++++ Raw data ++++

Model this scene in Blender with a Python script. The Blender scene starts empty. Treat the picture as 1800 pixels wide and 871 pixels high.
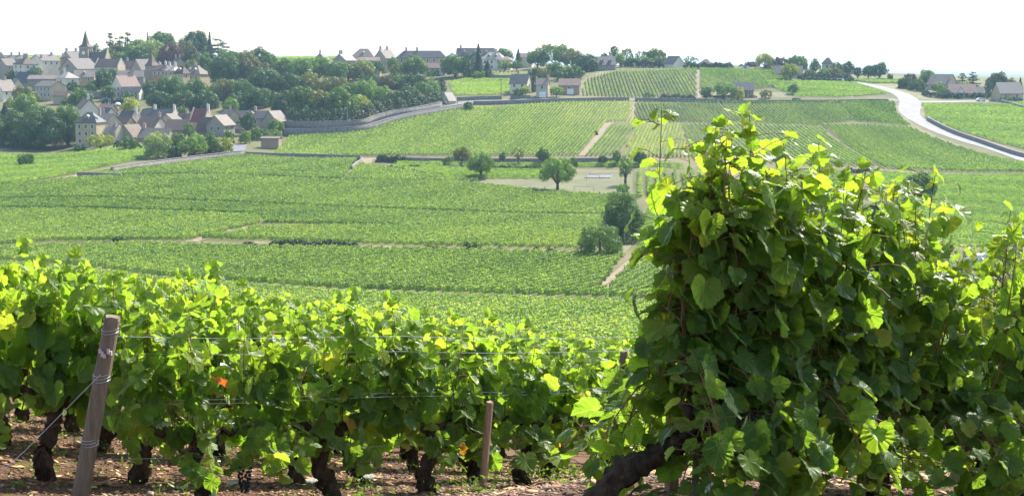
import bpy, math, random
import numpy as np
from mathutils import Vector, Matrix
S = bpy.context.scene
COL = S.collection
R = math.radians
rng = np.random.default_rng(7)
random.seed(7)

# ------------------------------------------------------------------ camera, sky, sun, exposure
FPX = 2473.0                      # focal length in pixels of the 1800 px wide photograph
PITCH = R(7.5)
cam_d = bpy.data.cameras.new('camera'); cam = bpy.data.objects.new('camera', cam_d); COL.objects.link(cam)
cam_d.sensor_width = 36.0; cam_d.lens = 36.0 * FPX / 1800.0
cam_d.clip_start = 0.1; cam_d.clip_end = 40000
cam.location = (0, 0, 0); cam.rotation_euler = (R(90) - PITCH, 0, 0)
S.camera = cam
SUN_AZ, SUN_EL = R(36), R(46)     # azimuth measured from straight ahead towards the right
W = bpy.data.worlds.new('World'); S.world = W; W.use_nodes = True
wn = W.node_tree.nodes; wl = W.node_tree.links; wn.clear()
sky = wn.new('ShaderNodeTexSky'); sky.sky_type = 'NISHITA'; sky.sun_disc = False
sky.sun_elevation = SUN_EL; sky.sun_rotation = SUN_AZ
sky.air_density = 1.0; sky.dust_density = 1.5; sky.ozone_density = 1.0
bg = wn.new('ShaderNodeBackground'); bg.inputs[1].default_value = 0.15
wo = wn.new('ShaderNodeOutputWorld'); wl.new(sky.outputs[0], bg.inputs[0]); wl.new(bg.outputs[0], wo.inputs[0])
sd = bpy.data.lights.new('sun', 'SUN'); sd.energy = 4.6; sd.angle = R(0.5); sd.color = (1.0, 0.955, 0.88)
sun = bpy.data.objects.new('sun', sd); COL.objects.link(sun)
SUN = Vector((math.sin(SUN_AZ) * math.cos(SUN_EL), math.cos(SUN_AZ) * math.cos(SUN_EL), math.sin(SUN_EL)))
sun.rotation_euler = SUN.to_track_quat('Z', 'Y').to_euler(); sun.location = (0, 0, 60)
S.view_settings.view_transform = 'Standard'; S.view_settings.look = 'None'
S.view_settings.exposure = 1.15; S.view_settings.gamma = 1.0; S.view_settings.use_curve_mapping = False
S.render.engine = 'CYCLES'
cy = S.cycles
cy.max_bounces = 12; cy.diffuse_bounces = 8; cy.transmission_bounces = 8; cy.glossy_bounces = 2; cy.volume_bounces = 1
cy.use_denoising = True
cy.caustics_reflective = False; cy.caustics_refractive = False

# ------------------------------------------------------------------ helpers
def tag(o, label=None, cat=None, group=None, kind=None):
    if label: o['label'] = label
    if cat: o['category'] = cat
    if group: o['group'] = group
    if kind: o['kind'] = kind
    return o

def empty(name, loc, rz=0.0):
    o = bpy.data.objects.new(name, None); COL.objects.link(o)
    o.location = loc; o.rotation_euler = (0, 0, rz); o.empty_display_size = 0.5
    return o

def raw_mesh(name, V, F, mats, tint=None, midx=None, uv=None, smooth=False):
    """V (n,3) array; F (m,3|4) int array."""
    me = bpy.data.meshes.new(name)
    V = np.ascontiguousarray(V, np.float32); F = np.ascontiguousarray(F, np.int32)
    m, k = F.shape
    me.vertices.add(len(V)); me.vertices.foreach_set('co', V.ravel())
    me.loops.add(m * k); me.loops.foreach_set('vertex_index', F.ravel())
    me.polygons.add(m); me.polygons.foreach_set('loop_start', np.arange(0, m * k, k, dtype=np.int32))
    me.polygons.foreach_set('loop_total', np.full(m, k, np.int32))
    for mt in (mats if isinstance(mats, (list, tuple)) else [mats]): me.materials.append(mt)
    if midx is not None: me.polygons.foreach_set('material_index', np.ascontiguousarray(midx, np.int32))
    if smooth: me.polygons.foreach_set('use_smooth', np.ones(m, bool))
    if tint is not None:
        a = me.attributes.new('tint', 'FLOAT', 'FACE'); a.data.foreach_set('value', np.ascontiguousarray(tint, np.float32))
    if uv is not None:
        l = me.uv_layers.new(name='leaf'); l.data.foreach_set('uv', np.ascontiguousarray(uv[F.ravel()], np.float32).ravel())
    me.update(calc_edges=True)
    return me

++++

# Exercise details
Do not include the images; transcribe the rest of the listing exactly.

# Response below
Model this scene in Blender with a Python script. The Blender scene starts empty. Treat the picture as 1800 pixels wide and 871 pixels high.
import bpy, math, random
import numpy as np
from mathutils import Vector, Matrix
S = bpy.context.scene
COL = S.collection
R = math.radians
rng = np.random.default_rng(7)
random.seed(7)

# ------------------------------------------------------------------ camera, sky, sun, exposure
FPX = 2473.0                      # focal length in pixels of the 1800 px wide photograph
PITCH = R(7.5)
cam_d = bpy.data.cameras.new('camera'); cam = bpy.data.objects.new('camera', cam_d); COL.objects.link(cam)
cam_d.sensor_width = 36.0; cam_d.lens = 36.0 * FPX / 1800.0
cam_d.clip_start = 0.1; cam_d.clip_end = 40000
cam.location = (0, 0, 0); cam.rotation_euler = (R(90) - PITCH, 0, 0)
S.camera = cam
SUN_AZ, SUN_EL = R(36), R(46)     # azimuth measured from straight ahead towards the right
W = bpy.data.worlds.new('World'); S.world = W; W.use_nodes = True
wn = W.node_tree.nodes; wl = W.node_tree.links; wn.clear()
sky = wn.new('ShaderNodeTexSky'); sky.sky_type = 'NISHITA'; sky.sun_disc = False
sky.sun_elevation = SUN_EL; sky.sun_rotation = SUN_AZ
sky.air_density = 1.0; sky.dust_density = 1.5; sky.ozone_density = 1.0
bg = wn.new('ShaderNodeBackground'); bg.inputs[1].default_value = 0.15
wo = wn.new('ShaderNodeOutputWorld'); wl.new(sky.outputs[0], bg.inputs[0]); wl.new(bg.outputs[0], wo.inputs[0])
sd = bpy.data.lights.new('sun', 'SUN'); sd.energy = 4.6; sd.angle = R(0.5); sd.color = (1.0, 0.955, 0.88)
sun = bpy.data.objects.new('sun', sd); COL.objects.link(sun)
SUN = Vector((math.sin(SUN_AZ) * math.cos(SUN_EL), math.cos(SUN_AZ) * math.cos(SUN_EL), math.sin(SUN_EL)))
sun.rotation_euler = SUN.to_track_quat('Z', 'Y').to_euler(); sun.location = (0, 0, 60)
S.view_settings.view_transform = 'Standard'; S.view_settings.look = 'None'
S.view_settings.exposure = 1.15; S.view_settings.gamma = 1.0; S.view_settings.use_curve_mapping = False
S.render.engine = 'CYCLES'
cy = S.cycles
cy.max_bounces = 12; cy.diffuse_bounces = 8; cy.transmission_bounces = 8; cy.glossy_bounces = 2; cy.volume_bounces = 1
cy.use_denoising = True
cy.caustics_reflective = False; cy.caustics_refractive = False

# ------------------------------------------------------------------ helpers
def tag(o, label=None, cat=None, group=None, kind=None):
    if label: o['label'] = label
    if cat: o['category'] = cat
    if group: o['group'] = group
    if kind: o['kind'] = kind
    return o

def empty(name, loc, rz=0.0):
    o = bpy.data.objects.new(name, None); COL.objects.link(o)
    o.location = loc; o.rotation_euler = (0, 0, rz); o.empty_display_size = 0.5
    return o

def raw_mesh(name, V, F, mats, tint=None, midx=None, uv=None, smooth=False):
    """V (n,3) array; F (m,3|4) int array."""
    me = bpy.data.meshes.new(name)
    V = np.ascontiguousarray(V, np.float32); F = np.ascontiguousarray(F, np.int32)
    m, k = F.shape
    me.vertices.add(len(V)); me.vertices.foreach_set('co', V.ravel())
    me.loops.add(m * k); me.loops.foreach_set('vertex_index', F.ravel())
    me.polygons.add(m); me.polygons.foreach_set('loop_start', np.arange(0, m * k, k, dtype=np.int32))
    me.polygons.foreach_set('loop_total', np.full(m, k, np.int32))
    for mt in (mats if isinstance(mats, (list, tuple)) else [mats]): me.materials.append(mt)
    if midx is not None: me.polygons.foreach_set('material_index', np.ascontiguousarray(midx, np.int32))
    if smooth: me.polygons.foreach_set('use_smooth', np.ones(m, bool))
    if tint is not None:
        a = me.attributes.new('tint', 'FLOAT', 'FACE'); a.data.foreach_set('value', np.ascontiguousarray(tint, np.float32))
    if uv is not None:
        l = me.uv_layers.new(name='leaf'); l.data.foreach_set('uv', np.ascontiguousarray(uv[F.ravel()], np.float32).ravel())
    me.update(calc_edges=True)
    return me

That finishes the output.